Neat, TIL about wavelet trees. https://en.m.wikipedia.org/wiki/Wavelet_Tree


That's a beautiful structure. Thanks for sharing.


very interesting, can you elaborate and on it a little more?

I need quick fuzzy search on a low-end embedded device that has limited storage(both RAM and HDD), was thinking about putting the index on a server with plenty RAM then do websocket or RPC for that.


There's a very good blog post for the implementation details here: http://alexbowe.com/wavelet-trees/ I had a decent implementation in Python, but it's on my old macbook that I would need to dig up. If you're interested you can add me on telegram: @rightcheek.

Now to go with Wavelet trees you may or may not need to know about suffix arrays and optimal suffix array construction. Take a look at this: https://en.wikipedia.org/wiki/Suffix_array This is what's going to give you space efficiency in combination with a wavelet tree.

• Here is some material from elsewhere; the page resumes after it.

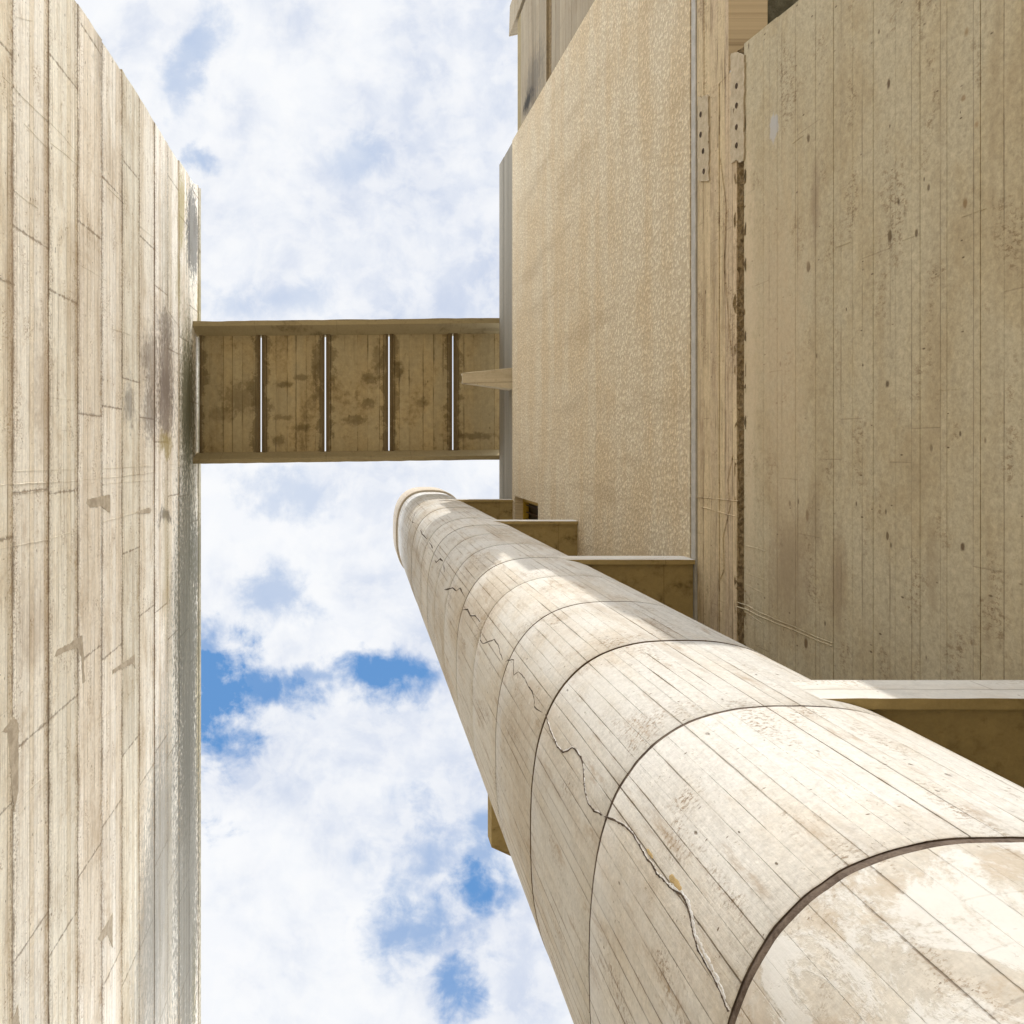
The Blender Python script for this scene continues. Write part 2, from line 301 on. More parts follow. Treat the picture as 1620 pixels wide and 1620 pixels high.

And the wavelet tree also gives you good rank/select efficiency.

Edit: Here's a suffix array construction algorithm implementation I did (not sure if it's fully correct) https://github.com/ethanwillis/comp7295_final/blob/master/sa... It is based on this paper: https://local.ugene.unipro.ru/tracker/secure/attachment/1214...


FWIW, a few years back, I was averaging <5ms for a benchmark of live traffic (many thousands of queries per second) on Pinterest queries against their full dataset on a single EC2 box with a weeks worth of customization on top of Lucene.

The existing stuff isn't slow.


Trinity - depending on the execution mode - is over 100% faster for certain queries compared to Lucene, and Lucene is already very fast. It all comes down to the postings ling codecs, and the iterators design/impl anyway.